Derrière ces procédures, des enjeux financiers démesurés. Car ces entreprises vont dépenser des fortunes en avocats qui font tourner les compteurs de la facturation dès qu’ils quittent le seuil de leur maison. Elles paieront ensuite des amendes records qui bénéficieront au Trésor américain. « Pour- tant, les outils de protection existent depuis 1973 » dans le droit international, souligne Hugues Calvet, associé au cabinet Bredin-Prat. « Ce sont les Blocking Statutes qui interdisent de transmettre à toute administration étrangère les données d’entreprises sensibles. Mais il est vrai qu’une réflexion s’impose tant ils sont peu utilisés. »
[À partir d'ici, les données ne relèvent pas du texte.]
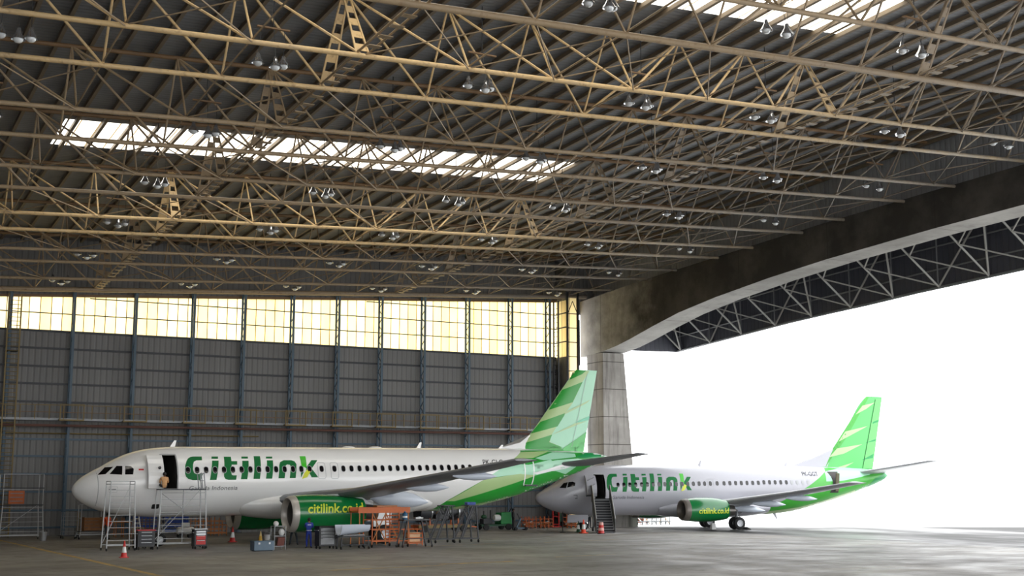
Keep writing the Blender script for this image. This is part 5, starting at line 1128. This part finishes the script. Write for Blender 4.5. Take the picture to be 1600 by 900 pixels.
for xx, m in ((-1.0, M_ALU), (.35, M_GREYSTEEL), (1.3, M_ALU)): MB().lathe([(.66, -.05), (.72, -.05), (.72, .05), (.66, .05)], (xx, 0, 0), 'x', 28).build('flange_ring', m, t, True)
MB().box((-.3, -.62, -.35), (.9, .3, .35)).build('gearbox', M_CHAR, t, bevel=.03); MB().box((.6, -.6, .1), (.3, .25, .35)).build('control_unit', M_GREYSTEEL, t, bevel=.02); MB().path([(-.4, -.7, .3), (-.25, -.75, .75), (-.2, -.7, 1.0), (0, -.6, 1.25)], .06, 8).build('bleed_duct', M_WHITE, t, True)
# green covered dolly
gx_ = 48.10
t = thing('service_dolly', 'green dolly with a green covered box and a white tank by the back wall', 'dolly', (gx_, 92, GZ), 0)
MB().box((0, 0, .38), (2.8, 1.2, .14)).build('chassis', M_DKGREEN, t)
for sx in (-1, 1):
    for sy in (-1, 1): MB().lathe([(.03, -.07), (.25, -.07), (.25, .07), (.03, .07)], (sx, sy*.62, .25), 'y', 16).build('wheel', M_BLACK, t)
MB().loft([[(.35, -.55, .45), (1.38, -.55, .45), (1.38, .55, .45), (.35, .55, .45)], [(.42, -.5, 1.35), (1.3, -.5, 1.4), (1.3, .5, 1.4), (.42, .5, 1.35)]]).build('green_cover', M_GREEN, t, bevel=.05)
MB().lathe([(.03, -.3), (.22, -.26), (.26, -.1), (.26, .1), (.22, .26), (.03, .3)], (.12, -.3, .95), 'x', 18).build('white_tank', M_WHITE, t, True)
MB().box((-.7, 0, .68), (.8, .7, .42)).build('engine_block', M_CHAR, t, bevel=.03); MB().tube((-.9, 0, .85), (-.9, 0, 1.5), .04).build('exhaust_stack', M_BLACK, t); MB().tube((-.25, .1, .45), (-.25, .1, 1.55), .05).build('exhaust_stack', M_BLACK, t); MB().ball((-1.0, -.2, 1.05), .2, 12, 8, (1.3, 1, .8)).build('air_filter', M_DKGREEN, t, 'all')
t = thing('floor_jack', 'grey wheeled floor jack beside the worker in black', 'jack', (49.58, 90.4, GZ), 0)
MB().box((0, 0, .16), (1.1, .4, .12)).build('frame', M_GREYBLUE, t); MB().bar((-.3, 0, .2), (.1, 0, .95), .12).build('lift_arm', M_GREYBLUE, t); MB().bar((.4, 0, .2), (-.25, 0, 1.3), .05).build('handle', M_DARKSTEEL, t)
for sx in (-.45, .45): MB().lathe([(.02, -.25), (.12, -.25), (.12, .25), (.02, .25)], (sx, 0, .12), 'y', 14).build('wheel', M_BLACK, t)
# orange racks by the corner
for i, (px_, ln, lab) in enumerate(((52.41, .95, 'nearest the worker in black'), (53.89, 1.15, 'below the small airliner nose'), (56.01, 1.2, 'behind the traffic cones'))):
    t = pipe_frame('low orange rack of pipes at the back wall, %s' % lab, px_, 94 if i < 2 else 93.2, ln, .8, .95 if i < 2 else 1.1, 0, M_ORANGE, 3, 3, 'low orange racks', 'orange_rack')
    for k in range(4): MB().tube((-ln*.45, -.25+k*.16, .3+.12*(k % 2)), (ln*.45, -.2+k*.15, .34+.1*(k % 3)), .05, n=8).build('stored_pipe', [M_OCH, M_RUSTY, M_WHITE, M_ORANGE][k], t)
t = thing('lifting_frame', 'tall red lifting frame behind the nose of the small airliner', 'frame', (55.58, 95, GZ))
for sx in (-.28, .28): MB().bar((sx, 0, 0), (sx, 0, 1.75), .09).build('upright', M_RED, t)
for zz in (.25, .9, 1.7): MB().bar((-.28, 0, zz), (.28, 0, zz), .07).build('cross_bar', M_RED, t)
MB().box((.45, .1, .9), (.22, .25, .9)).build('green_motor', M_DKGREEN, t, bevel=.02); MB().box((0, .2, .06), (.9, .7, .1)).build('base', M_RED, t)
t = thing('stanchion', 'thin black post standing below the nose of the small airliner', 'post', (50.09, 84.6, GZ))
MB().tube((0, 0, .04), (0, 0, 1.55), .035, n=10).build('post', M_BLACK, t); MB().lathe([(.02, .06), (.22, .04), (.24, 0), (.02, 0)], n=18).build('base', M_BLACK, t, True)
cone('orange traffic cone in front of the boarding stairs, the tallest of the pair', 50.70, 82.6, 1.0)
cone('green and white cone just behind the orange one near the stairs', 51.22, 84.2, .85, M_DKGREEN, M_WHITE)
t = thing('safety_drum', 'red and white safety drum at the left foot of the boarding stairs', 'drum', (51.23, 81, GZ))
for k in range(4): MB().lathe([(.23-.02*k, .04+k*.2), (.215-.02*k, .24+k*.2)], n=20, ca=True, cb=True).build('band', M_RED if k % 2 == 0 else mat('pale_pink', (222, 170, 160), .5), t, True)
MB().lathe([(.3, 0), (.3, .05), (.05, .05)], n=20, ca=True).build('base', M_BLACK, t, True)
# boarding stairs
c_, s_ = math.cos(-.1743), math.sin(-.1743)
def bw(x, y): return (50.06+x*c_-y*s_, 88.73+x*s_+y*c_)
bx, by = bw(4.5, -2.5)
t = thing('boarding_stairs', 'grey boarding stairs leading up to the open door of the small airliner', 'stairs', (bx, by, GZ), -.47)
H_ = 2.5; n = 13; run = 3.6
MB().box((0, .0, H_-.04), (1.4, .7, .08)).build('top_landing', M_DARKSTEEL, t)
for k in range(n):
    z = H_*(k+.5)/n-.03; y = -.3-run*(1-(k+.5)/n)
    MB().box((0, y, z), (1.3, .3, .05)).build('step', M_GREYSTEEL, t); MB().box((0, y+.14, z-.1), (1.3, .02, .2)).build('riser', M_DARKSTEEL, t)
M_SPAN = mat('stair_panel_grey', (104, 106, 106), .55, .1, .12, 2)
for sx in (-1, 1):
    MB().prism([(-.3-run, 0.05), (-.3-run, 1.0), (-.3, H_+.95), (.35, H_+.95), (.35, H_-.25), (-.3, H_-.25), (-.3-run+.3, .05)], lambda p: (sx*.7-.02, p[0], p[1]), lambda p: (sx*.7+.02, p[0], p[1])).build('side_panel', M_SPAN, t)
    MB().path([(sx*.7, -.3-run, 1.05), (sx*.7, -.3, H_+1.0), (sx*.7, .35, H_+1.0)], .04, 8).build('handrail', M_ALU, t)
    MB().bar((sx*.6, .2, .1), (sx*.6, .2, H_-.1), .1).build('support_post', M_SPAN, t); MB().bar((sx*.6, -2.0, .1), (sx*.6, .2, 1.6), .06).build('support_brace', M_SPAN, t)
    MB().lathe([(.03, -.05), (.17, -.05), (.17, .05), (.03, .05)], (sx*.62, .2, .17), 'x', 14).build('wheel', M_BLACK, t); MB().lathe([(.03, -.05), (.12, -.05), (.12, .05), (.03, .05)], (sx*.62, -3.6, .12), 'x', 14).build('wheel', M_BLACK, t)
# outside the doorway, beyond the small airliner
t = pipe_frame('orange loaded cart beyond the belly of the small airliner', 65.51, 97.8, 1.6, 1.0, 1.35, -.1, M_ORANGE, 3, 4, None, 'loaded_cart')
MB().box((0, 0, .75), (1.3, .8, .9)).build('load', M_ORANGE, t, bevel=.03)
t = thing('tow_bar_rack', 'rack of pale tow bars and rods beyond the small airliner', 'rack', (66.66, 96.6, GZ), -.1)
for k in range(9):
    a = -1.3+.33*k; MB().tube((a, -.4, .12), (a+.9*(1 if k % 2 else -.4), .4, .95+.1*(k % 3)), .045, n=8).build('tow_bar', [M_WHITE, M_ALU, mat('pale_tan', (214, 178, 140), .6)][k % 3], t)
MB().box((0, 0, .3), (3.0, .9, .08)).build('rack_deck', M_GREYSTEEL, t)
for sx in (-1.4, -.4, .5, 1.4): MB().bar((sx, -.4, 0), (sx, -.4, .9), .06).build('leg', M_DARKSTEEL, t); MB().bar((sx, .4, 0), (sx, .4, .9), .06).build('leg', M_DARKSTEEL, t)
t = thing('wheel_chock', 'white block on the ground in front of the small airliner wheels', 'chock', (63.99, 84.4, GZ), -.17)
MB().loft([[(-.2, -.18, 0), (.2, -.18, 0), (.2, .18, 0), (-.2, .18, 0)], [(-.17, -.12, .5), (.17, -.12, .5), (.17, .12, .5), (-.17, .12, .5)]]).build('block', M_WHITE, t, bevel=.03); MB().path([(-.08, 0, .49), (-.06, 0, .58), (.06, 0, .58), (.08, 0, .49)], .014).build('grip', M_GREYSTEEL, t)
wx, wy = bw(17.0, -2.62)
t = thing('wheel_chock', 'black chock against the near main wheel of the small airliner', 'chock', (wx, wy, GZ), -.1743)
MB().prism([(-.2, 0), (.22, 0), (.2, .05), (-.12, .2)], lambda p: (p[0], -.45, p[1]), lambda p: (p[0], .45, p[1])).build('wedge', M_BLACK, t); MB().tube((0, -.46, .08), (0, -.6, .08), .02).build('rope', M_YELLOW, t)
Jusqu’à la création des lois Sapin sur la compliance en 2016, celle de l’agence anticorruption en 2017 et du Parquet national financier (PNF) en 2013, la justice américaine avait beau jeu de justifier son intrusion dans les affaires françaises en faisant remarquer qu’il n’existait pas de système anticorruption digne de ce nom. « Avec la création de ces outils, nous avons rattrapé les standards anglo- saxons », analyse Benjamin Van Gaver, associé chez August Debouzy. Paradoxalement le PNF, à l’origine d’amendes records comme celles infligées à la Société générale le 4 juin dernier, s’impose face aux exigences de la justice américaine. Au point que, peu à peu, les entreprises françaises commencent à le saisir spontanément dès que surgit tout risque de corruption ou de blanchiment les concernant. Quitte à multiplier les nuits blanches, mais avec la certitude que les administrations étrangères ne pourront pas empiéter sur ses compétences.